▶ Exercise aim
Print exactly the lines from the first one down to the line that contains "random.seed(7)", both included, and skip the pictures.

══ Dataset extract

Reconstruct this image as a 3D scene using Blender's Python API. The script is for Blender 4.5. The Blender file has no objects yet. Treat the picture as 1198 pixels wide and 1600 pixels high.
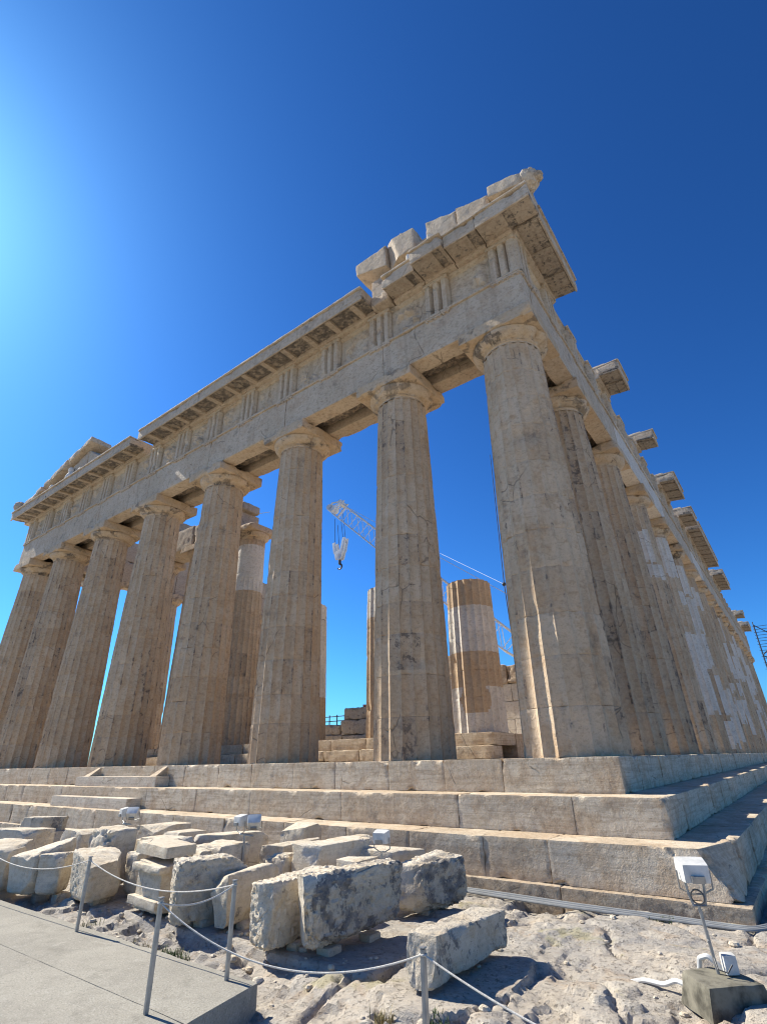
import bpy, math, random
import numpy as np
from mathutils import Vector, Matrix
R_ = math.radians
sc = bpy.context.scene
COL = sc.collection
random.seed(7)

# ------------------------------------------------------------------ camera, sky, sun, exposure
cam_d = bpy.data.cameras.new("camera"); cam = bpy.data.objects.new("camera", cam_d); COL.objects.link(cam)
yaw, pitch, roll = 0.634555655, 0.446883222, -0.0209589181
F = Vector((-math.sin(yaw)*math.cos(pitch), math.cos(yaw)*math.cos(pitch), math.sin(pitch)))
Rr = Vector((math.cos(yaw), math.sin(yaw), 0)); U = Rr.cross(F)
r2 = Rr*math.cos(roll)+U*math.sin(roll); u2 = -Rr*math.sin(roll)+U*math.cos(roll)
m3 = Matrix((r2, u2, -F)).transposed()
cam.matrix_world = Matrix.Translation((2.56978795, -9.86578017, 0.00886612)) @ m3.to_4x4()
cam_d.sensor_fit = 'VERTICAL'; cam_d.sensor_height = 36.0; cam_d.lens = 810.684522/1600*36
cam_d.clip_start = 0.05; cam_d.clip_end = 6000
sc.camera = cam
sc.render.resolution_x, sc.render.resolution_y = 766, 1024

SUN_EL, SUN_AZ = R_(42.4), R_(-94.4)        # azimuth from +Y towards +X
sun_dir = Vector((math.sin(SUN_AZ)*math.cos(SUN_EL), math.cos(SUN_AZ)*math.cos(SUN_EL), math.sin(SUN_EL)))
world = bpy.data.worlds.new("World"); sc.world = world; world.use_nodes = True
wn = world.node_tree.nodes; wl = world.node_tree.links
bg = wn['Background']
sky = wn.new('ShaderNodeTexSky'); sky.sky_type = 'NISHITA'; sky.sun_disc = False
sky.sun_elevation = SUN_EL; sky.sun_rotation = SUN_AZ
sky.altitude = 150; sky.air_density = 1.0; sky.dust_density = 0.5; sky.ozone_density = 3.0
sm = wn.new('ShaderNodeMix'); sm.data_type = 'RGBA'; sm.blend_type = 'MULTIPLY'; sm.inputs[0].default_value = 1.0
sm.inputs[7].default_value = (.29, .72, 1.10, 1)      # the deep cobalt of this day
gm = wn.new('ShaderNodeGamma'); gm.inputs[1].default_value = 1.38
wl.new(sky.outputs[0], gm.inputs[0]); wl.new(gm.outputs[0], sm.inputs[6]); wl.new(sm.outputs[2], bg.inputs[0]); bg.inputs[1].default_value = 0.048
sd = bpy.data.lights.new("sun", 'SUN'); sd.energy = 5.0; sd.angle = R_(0.53); sd.color = (1.0, 0.935, 0.81)
so = bpy.data.objects.new("sun", sd); COL.objects.link(so)
so.rotation_euler = sun_dir.to_track_quat('Z', 'Y').to_euler(); so.location = (0, 0, 40)
sc.view_settings.view_transform = 'Standard'; sc.view_settings.look = 'None'
sc.view_settings.gamma = 1; sc.view_settings.exposure = 0.80
sc.cycles.filter_width = 1.1
sc.cycles.max_bounces = 8; sc.cycles.diffuse_bounces = 6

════

▶ Expected output
Reconstruct this image as a 3D scene using Blender's Python API. The script is for Blender 4.5. The Blender file has no objects yet. Treat the picture as 1198 pixels wide and 1600 pixels high.
import bpy, math, random
import numpy as np
from mathutils import Vector, Matrix
R_ = math.radians
sc = bpy.context.scene
COL = sc.collection
random.seed(7)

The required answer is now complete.